ASLI: Ben zaten bana vursun diye atladım. Kafamdan ve sırtımdan kesti ama Özgür kalkınca ben de hemen kalktım ve koştuk. Arkamızdan gelmedi, döner bıçağını attı ve kaçtı. Kaçarken meydanda yakaladılar. Sonradan fark ettim ki bıçak bana vurduğu son darbede çantama geldiği için kırılmış.
YANAĞIM OMZUMA DEĞİYORDU
ÖZGÜR: Lobiye o ilk girdiğimiz an Aslı'nın yüzüme bakıp, "Özgür yüzün yüzünü tut" demesini unutamıyorum. "Çok mu kötü" dedim Aslı'ya elimi bir attım yanağım yok. Ondan sonrası bağırış çağırış, polis çağırın, ambulans çağırın, kan kaybediyorum. Hastanede göz kapağımı, kulağımı canlı canlı diktiler. Bir taraftan da sürekli azar. "Bağırma, rahat dur, adam ol, kıpırdama" Düşünün kan kaybetmişim, korkmuşum, dehşet içindeyim, soğuk ve zangır zangır titriyorum. Üç buçuk saatlik operasyonun hepsinde ayıktım. Sebebini bilmiyorum. Sağlık Bakanlığına ve hastaneye yazıp soracağım.
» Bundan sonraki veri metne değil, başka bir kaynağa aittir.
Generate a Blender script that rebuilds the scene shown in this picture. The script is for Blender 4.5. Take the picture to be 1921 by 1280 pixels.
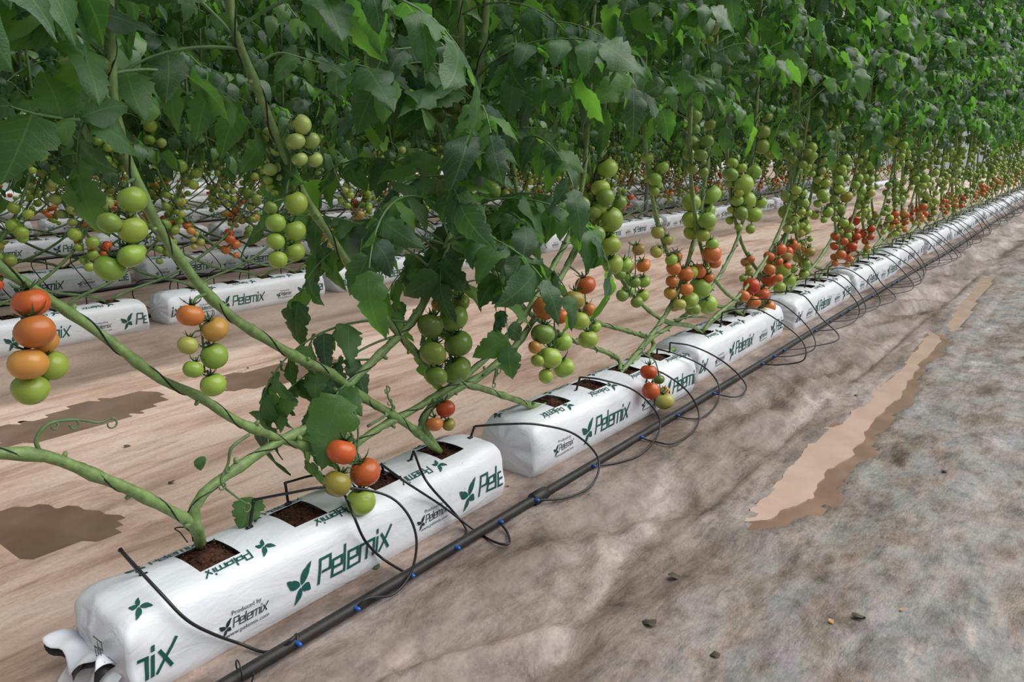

ASLI: Uzun süre benimle kimse ilgilenmedi tabii. Benim belime kadar lüle lüle saçlarım vardı. Kan dursun diye saçlarımla tampon yaptım öyle geziyordum. Polise ifade veriyorum, dolanıyorum, telefonları şarj ediyorum. Sonra ben söyledim, "Benim kafam da kesik, dikin" diye. Dikerken kanları temizleyemediler ve kestiler saçlarımı. O kanlı saçlar dökülürken, Özgür'ün durumundan haber alamazken o an ilk defa ağlamaya başladım. Kafamı Allah ne verdiyse diktiler, zımbalıyorlar bir taraftan "Abi denk geldi mi abi tut tut" diye bağırıyorlar başımda. Olmuyor zımbayı söküyorlar tekrar zımbalıyorlar. Profesyonel cerrahlar Özgür'ün yanında çünkü. Aynı doktor bir buçuk saat bana psikolojik işkence yaptı. Özgür'ün durumunu sorduğum her defasında da "Susturun şu kadını" diye azarladı.
İKİ YIL SONRA SERBEST
ÖZGÜR: Çene kemiğimde de kırık olduğunu sonradan anladılar. Çünkü ameliyattan sonra çekildi tomografi. Artı sinirlerin bir kısmını bulamadılar. Dudak bölgesinde tamamen his kaybı vardı. İkinci bir ameliyat şarttı. O ameliyatta geçen pazartesi yapıldı Şu anda yüzde 10 hissediyorum ama doktor yüzde 70'e çıkacağını söylüyor. İşin asıl dramatik tarafı bana saldıran çocuk aynı gün sabah birine daha saldırıyor, yaralıyor. Savcı karşısına çıkıyor, 'akli dengesi bozuk' diye salınıyor. Daha önce de Manisa Ruh ve Sinir Hastalıkları Hastanesi'nde yatmış. Şu anda tutuklu. İki cinayete teşebbüsten maksimum üç sene ceza alıyor. O üç seneyi de muhtemelen yine Manisa'da yatacak ve çıkacak. Zaten ifadesi: "Satanist oldukları gerekçesiyle saldırdım. Daha evvel Manisa'da yattım, akli dengem bozuk." Bütün kolu dövme dolu. Bana göre şiddet eğilimli bir psikopat. Ölmememiz mucize. İki sene sonra belki de çocuğunuzu bulacak.